Start

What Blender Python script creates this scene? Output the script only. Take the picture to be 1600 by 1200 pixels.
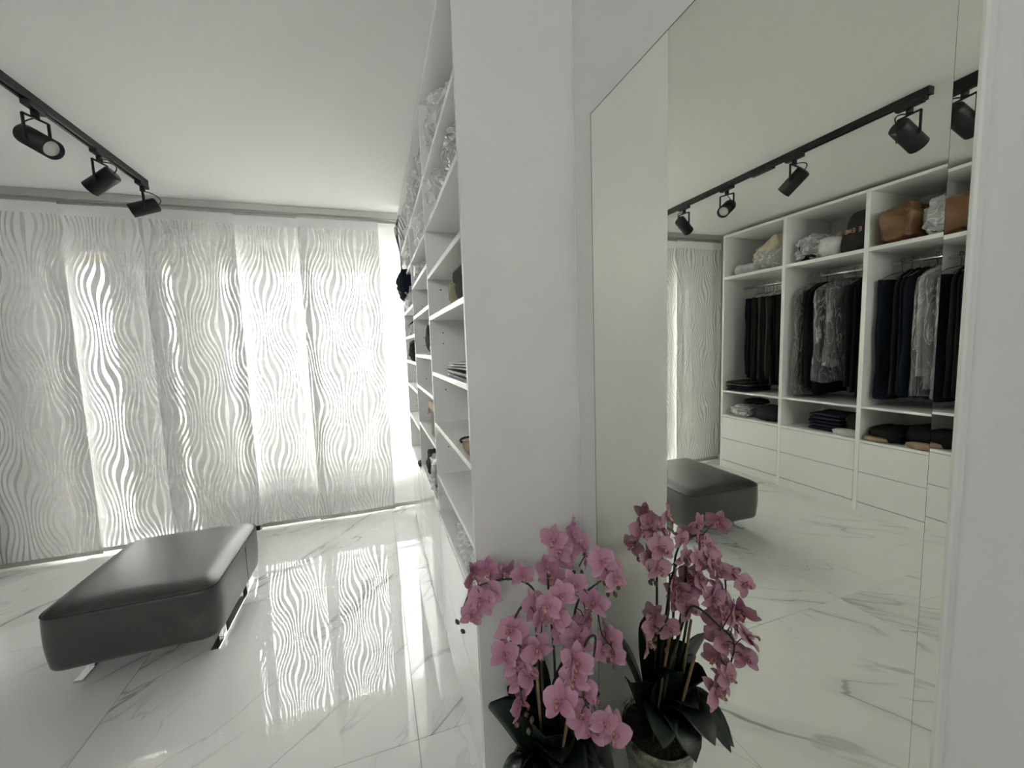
import bpy, bmesh, math, random
from mathutils import Vector, Matrix, noise
random.seed(7)
scene = bpy.context.scene
COL = scene.collection
for o in list(bpy.data.objects):
    bpy.data.objects.remove(o)

# ------------------------------------------------------------------ camera
cam_d = bpy.data.cameras.new('camera')
cam = bpy.data.objects.new('camera', cam_d)
COL.objects.link(cam)
cam_d.sensor_fit = 'HORIZONTAL'
cam_d.sensor_width = 36.0
cam_d.lens = 36.0 * 632.0 / 1600.0
cam_d.clip_start = 0.02
cam.matrix_world = Matrix(((0.94600, 0.06258, -0.31807, 0.0),
                           (-0.32239, 0.07911, -0.94330, 0.0),
                           (-0.03387, 0.99490, 0.09501, 1.45),
                           (0, 0, 0, 1)))
scene.camera = cam

# ------------------------------------------------------------------ world, exposure
world = bpy.data.worlds.new('overcast_sky')
scene.world = world
world.use_nodes = True
bgn = world.node_tree.nodes['Background']
bgn.inputs[0].default_value = (1.0, 0.968, 0.945, 1)
bgn.inputs[1].default_value = 20.0
vs = scene.view_settings
vs.view_transform = 'Standard'
vs.look = 'None'
vs.exposure = 1.58
vs.gamma = 1.0
vs.use_curve_mapping = False

def portal(name, x0, x1, z0, z1, y):
    l = bpy.data.lights.new(name, 'AREA')
    l.shape = 'RECTANGLE'; l.size = x1 - x0; l.size_y = z1 - z0
    l.cycles.is_portal = True
    o = bpy.data.objects.new(name, l); COL.objects.link(o)
    o.location = ((x0 + x1) / 2, y, (z0 + z1) / 2)
    o.rotation_euler = (-math.pi / 2, 0, 0)      # faces -y, into the room
    return o
portal('window_daylight', -1.22, 0.50, 0.40, 2.33, 4.16)
portal('door_daylight', -2.14, -1.46, 0.04, 2.33, 4.16)
back_p = portal('added_fill_daylight', -2.2, -0.6, 2.30, 2.45, -2.02)  # portal of the added fill opening, out of view
back_p.rotation_euler = (math.pi / 2, 0, 0)
scene.cycles.max_bounces = 12
scene.cycles.diffuse_bounces = 7
scene.cycles.transparent_max_bounces = 12

# ------------------------------------------------------------------ materials
def new_mat(name):
    m = bpy.data.materials.new(name); m.use_nodes = True
    return m, m.node_tree.nodes, m.node_tree.links, m.node_tree.nodes['Principled BSDF']

def add_bump(m, scale, strength, detail=3.0, dist=0.01, rough=0.5):
    n, l = m.node_tree.nodes, m.node_tree.links
    tc = n.new('ShaderNodeTexCoord'); nz = n.new('ShaderNodeTexNoise'); bp = n.new('ShaderNodeBump')
    nz.inputs['Scale'].default_value = scale; nz.inputs['Detail'].default_value = detail
    nz.inputs['Roughness'].default_value = rough
    bp.inputs['Strength'].default_value = strength; bp.inputs['Distance'].default_value = dist
    l.new(tc.outputs['Object'], nz.inputs['Vector']); l.new(nz.outputs['Fac'], bp.inputs['Height'])
    l.new(bp.outputs['Normal'], n['Principled BSDF'].inputs['Normal'])
    return bp

def pmat(name, col, rough=0.5, metal=0.0, bump=None, var=None, coat=0.0, sheen=0.0, spec=None):
    m, n, l, b = new_mat(name)
    b.inputs['Base Color'].default_value = (*col, 1)
    b.inputs['Roughness'].default_value = rough
    b.inputs['Metallic'].default_value = metal
    if spec is not None: b.inputs['Specular IOR Level'].default_value = spec
    if coat: b.inputs['Coat Weight'].default_value = coat; b.inputs['Coat Roughness'].default_value = 0.05
    if sheen: b.inputs['Sheen Weight'].default_value = sheen
    if bump: add_bump(m, *bump)
    if var:      # var = (noise scale, second colour)
        tc = n.new('ShaderNodeTexCoord'); nz = n.new('ShaderNodeTexNoise'); mx = n.new('ShaderNodeMix')
        mx.data_type = 'RGBA'
        nz.inputs['Scale'].default_value = var[0]; nz.inputs['Detail'].default_value = 4
        l.new(tc.outputs['Object'], nz.inputs['Vector'])
        mr = n.new('ShaderNodeMapRange'); mr.inputs[1].default_value = 0.35; mr.inputs[2].default_value = 0.65
        l.new(nz.outputs['Fac'], mr.inputs[0]); l.new(mr.outputs[0], mx.inputs[0])
        mx.inputs[6].default_value = (*col, 1); mx.inputs[7].default_value = (*var[1], 1)
        l.new(mx.outputs[2], b.inputs['Base Color'])
    return m

M = {}
M['ceiling'] = pmat('ceiling_paint', (0.88, 0.88, 0.875), 0.85, bump=(220, 0.04))
M['wall'] = pmat('wall_paint', (0.84, 0.83, 0.82), 0.75, bump=(300, 0.08))
M['board'] = pmat('white_melamine', (0.87, 0.87, 0.86), 0.35, bump=(40, 0.01))
M['satin_panel'] = pmat('satin_panel', (0.78, 0.78, 0.77), 0.42, var=(3.0, (0.74, 0.735, 0.73)))
M['lacquer'] = pmat('white_lacquer', (0.91, 0.91, 0.90), 0.05, coat=0.4)
M['edge'] = pmat('board_edge', (0.92, 0.92, 0.91), 0.30)
M['dark_gap'] = pmat('dark_joint', (0.05, 0.05, 0.05), 0.8)
M['black_metal'] = pmat('black_powdercoat', (0.012, 0.013, 0.014), 0.45, bump=(500, 0.05))
M['chrome'] = pmat('chrome', (0.85, 0.85, 0.86), 0.10, 1.0)
M['brushed'] = pmat('brushed_steel', (0.55, 0.54, 0.52), 0.28, 1.0)
M['alu'] = pmat('satin_aluminium', (0.52, 0.52, 0.50), 0.38, 0.8)
M['lens'] = pmat('frosted_lens', (0.70, 0.70, 0.66), 0.25)
M['leather'] = pmat('grey_leather', (0.034, 0.0325, 0.030), 0.36, bump=(260, 0.2, 4.0, 0.002), var=(9.0, (0.040, 0.038, 0.035)), spec=0.5)
_lb = M['leather'].node_tree.nodes['Principled BSDF']
_lb.inputs['Coat Weight'].default_value = 0.6; _lb.inputs['Coat Roughness'].default_value = 0.38
M['seam'] = pmat('seam_thread', (0.035, 0.033, 0.03), 0.7)
M['soil'] = pmat('bark_soil', (0.03, 0.024, 0.018), 0.95, bump=(90, 1.0, 4, 0.02))
M['pvc'] = pmat('window_frame_shade_grey', (0.30, 0.30, 0.30), 0.4)  # frame grey stands in for shade behind the curtains
M['reveal'] = pmat('window_wall_shade_grey', (0.36, 0.355, 0.34), 0.8)  # shade put into the wall colour, so sheer curtain lines read darker
M['beige_wall'] = pmat('beige_plaster', (0.74, 0.66, 0.50), 0.8, bump=(60, 0.2))
M['concrete'] = pmat('pale_paving', (0.60, 0.60, 0.58), 0.8, bump=(20, 0.2))
M['grout'] = pmat('pale_grout', (0.40, 0.40, 0.385), 0.9)
M['grey_handle'] = pmat('grey_handle', (0.25, 0.25, 0.25), 0.4, 0.6)
M['rail_paint'] = pmat('grey_railing_paint', (0.35, 0.36, 0.37), 0.5)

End

| Exercise description |
From the first line above through the line containing "bpy.data.objects.remove(o)", copy everything exactly, without the pictures.

| Answer in full |
What Blender Python script creates this scene? Output the script only. Take the picture to be 1600 by 1200 pixels.
import bpy, bmesh, math, random
from mathutils import Vector, Matrix, noise
random.seed(7)
scene = bpy.context.scene
COL = scene.collection
for o in list(bpy.data.objects):
    bpy.data.objects.remove(o)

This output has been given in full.